I'm taking leptopril a dietary suplement. I saw it on tv, and figured, even if it didn't work for the massive weight loss, then at least for about 20 or 30 lbs. You know? But I'm looking to loose about 50 lbs. I'm kinda scared, but I want to be down to 140 by my sister's weddin, so we both can look good for her big day, and she won't be ambarrassed of having a thick twin stand in her wedding. O YEAH! LIBBY IS GETTING MARRIED!!!!!!! July 7th, 2007. I'm rolling at about 190 lbs, so yeah, I really want to loose the fat. I don't care so much about the excess skin I hae, I just want to loose the baby fat, and the overly stressed fat. It makes me feel better to think I'm doing something for me, to help my self esteem, and I know if I loose weight then I'd have the self esteemback. :) yeah, just want to give a holla out about my week.
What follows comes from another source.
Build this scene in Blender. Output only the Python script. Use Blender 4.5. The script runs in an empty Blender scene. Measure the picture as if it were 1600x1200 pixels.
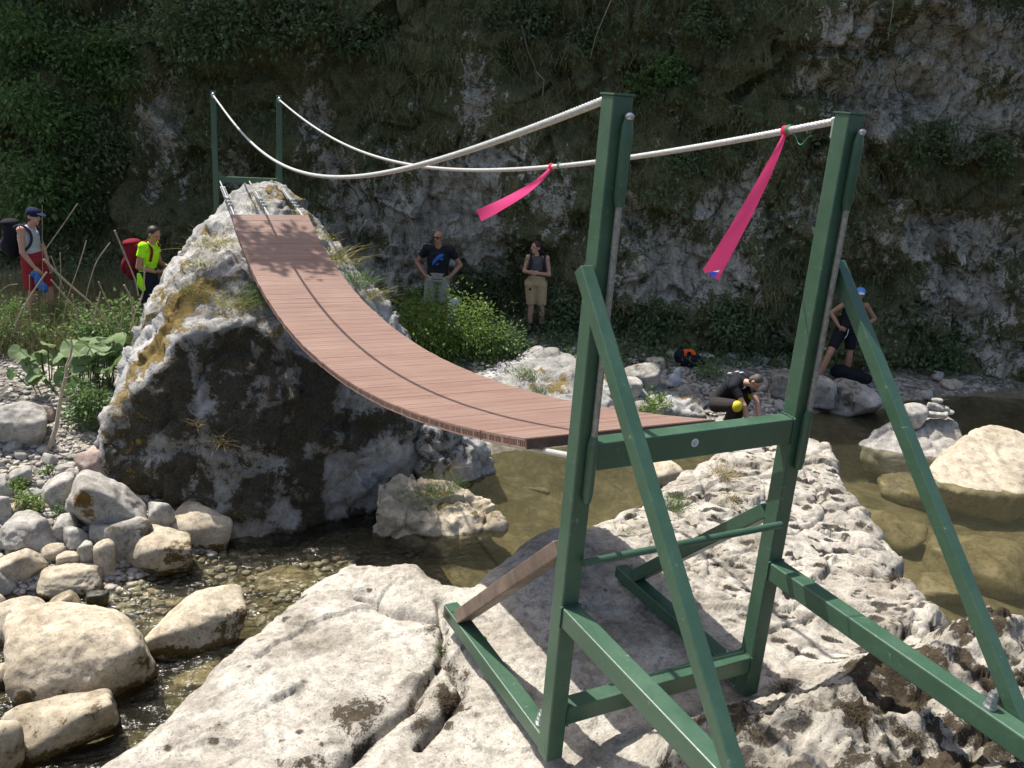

Work has been great, except for the break down and tears, I'm doing very well. :D Yeah, I had a rough night yesterday. :D I got 6 bucks off a 110.00 dollar ticket. That is sick. There's nothing good about that. :( Then my table 11 was being a bitch, and then 21 was being an asshole. He was being mean and made me cry. :( But anywho, yeah. It was rough, but I just gotta thicken my skin a lot more. That's it for me, HUGS!!!